- [Recorded data]:
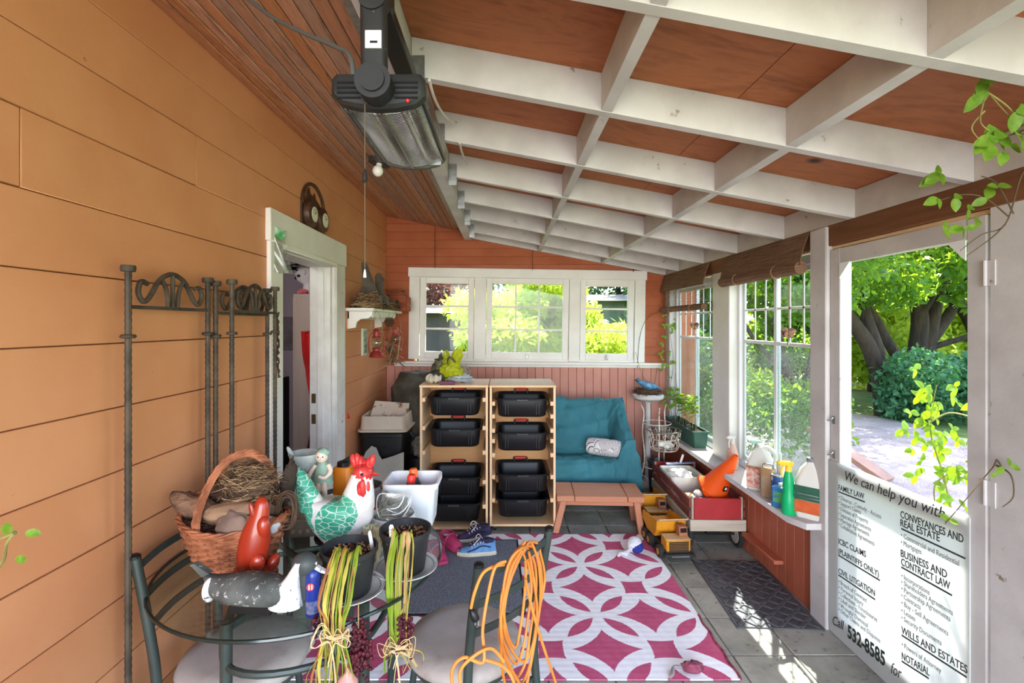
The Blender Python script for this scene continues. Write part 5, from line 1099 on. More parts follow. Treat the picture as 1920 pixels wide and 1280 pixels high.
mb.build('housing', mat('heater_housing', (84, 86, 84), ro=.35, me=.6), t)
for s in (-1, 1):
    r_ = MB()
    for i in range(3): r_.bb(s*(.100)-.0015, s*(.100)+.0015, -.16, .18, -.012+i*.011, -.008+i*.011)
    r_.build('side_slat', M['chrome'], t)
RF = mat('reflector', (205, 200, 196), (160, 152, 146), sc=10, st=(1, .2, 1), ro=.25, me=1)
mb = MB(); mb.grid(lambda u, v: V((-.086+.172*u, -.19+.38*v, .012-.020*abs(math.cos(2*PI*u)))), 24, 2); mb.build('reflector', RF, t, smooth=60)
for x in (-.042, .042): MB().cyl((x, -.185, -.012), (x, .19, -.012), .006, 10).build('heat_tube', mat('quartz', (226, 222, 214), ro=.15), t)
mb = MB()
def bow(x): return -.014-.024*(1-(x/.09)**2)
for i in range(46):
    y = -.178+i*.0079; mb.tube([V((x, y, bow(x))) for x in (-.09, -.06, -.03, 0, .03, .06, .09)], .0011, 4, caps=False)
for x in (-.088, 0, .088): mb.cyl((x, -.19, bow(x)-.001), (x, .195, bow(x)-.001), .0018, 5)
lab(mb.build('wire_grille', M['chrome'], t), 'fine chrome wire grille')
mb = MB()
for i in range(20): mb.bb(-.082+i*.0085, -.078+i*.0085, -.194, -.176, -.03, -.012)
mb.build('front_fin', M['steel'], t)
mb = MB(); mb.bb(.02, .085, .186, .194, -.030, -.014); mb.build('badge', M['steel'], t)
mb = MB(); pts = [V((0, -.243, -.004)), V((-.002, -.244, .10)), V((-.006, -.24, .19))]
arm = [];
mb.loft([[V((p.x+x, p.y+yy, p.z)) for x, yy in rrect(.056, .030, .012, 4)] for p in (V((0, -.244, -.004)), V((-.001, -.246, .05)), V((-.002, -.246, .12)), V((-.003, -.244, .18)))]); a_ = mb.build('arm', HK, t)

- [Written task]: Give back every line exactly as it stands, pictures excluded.

- [Result for this task]:
The Blender Python script for this scene continues. Write part 5, from line 1099 on. More parts follow. Treat the picture as 1920 pixels wide and 1280 pixels high.
mb.build('housing', mat('heater_housing', (84, 86, 84), ro=.35, me=.6), t)
for s in (-1, 1):
    r_ = MB()
    for i in range(3): r_.bb(s*(.100)-.0015, s*(.100)+.0015, -.16, .18, -.012+i*.011, -.008+i*.011)
    r_.build('side_slat', M['chrome'], t)
RF = mat('reflector', (205, 200, 196), (160, 152, 146), sc=10, st=(1, .2, 1), ro=.25, me=1)
mb = MB(); mb.grid(lambda u, v: V((-.086+.172*u, -.19+.38*v, .012-.020*abs(math.cos(2*PI*u)))), 24, 2); mb.build('reflector', RF, t, smooth=60)
for x in (-.042, .042): MB().cyl((x, -.185, -.012), (x, .19, -.012), .006, 10).build('heat_tube', mat('quartz', (226, 222, 214), ro=.15), t)
mb = MB()
def bow(x): return -.014-.024*(1-(x/.09)**2)
for i in range(46):
    y = -.178+i*.0079; mb.tube([V((x, y, bow(x))) for x in (-.09, -.06, -.03, 0, .03, .06, .09)], .0011, 4, caps=False)
for x in (-.088, 0, .088): mb.cyl((x, -.19, bow(x)-.001), (x, .195, bow(x)-.001), .0018, 5)
lab(mb.build('wire_grille', M['chrome'], t), 'fine chrome wire grille')
mb = MB()
for i in range(20): mb.bb(-.082+i*.0085, -.078+i*.0085, -.194, -.176, -.03, -.012)
mb.build('front_fin', M['steel'], t)
mb = MB(); mb.bb(.02, .085, .186, .194, -.030, -.014); mb.build('badge', M['steel'], t)
mb = MB(); pts = [V((0, -.243, -.004)), V((-.002, -.244, .10)), V((-.006, -.24, .19))]
arm = [];
mb.loft([[V((p.x+x, p.y+yy, p.z)) for x, yy in rrect(.056, .030, .012, 4)] for p in (V((0, -.244, -.004)), V((-.001, -.246, .05)), V((-.002, -.246, .12)), V((-.003, -.244, .18)))]); a_ = mb.build('arm', HK, t)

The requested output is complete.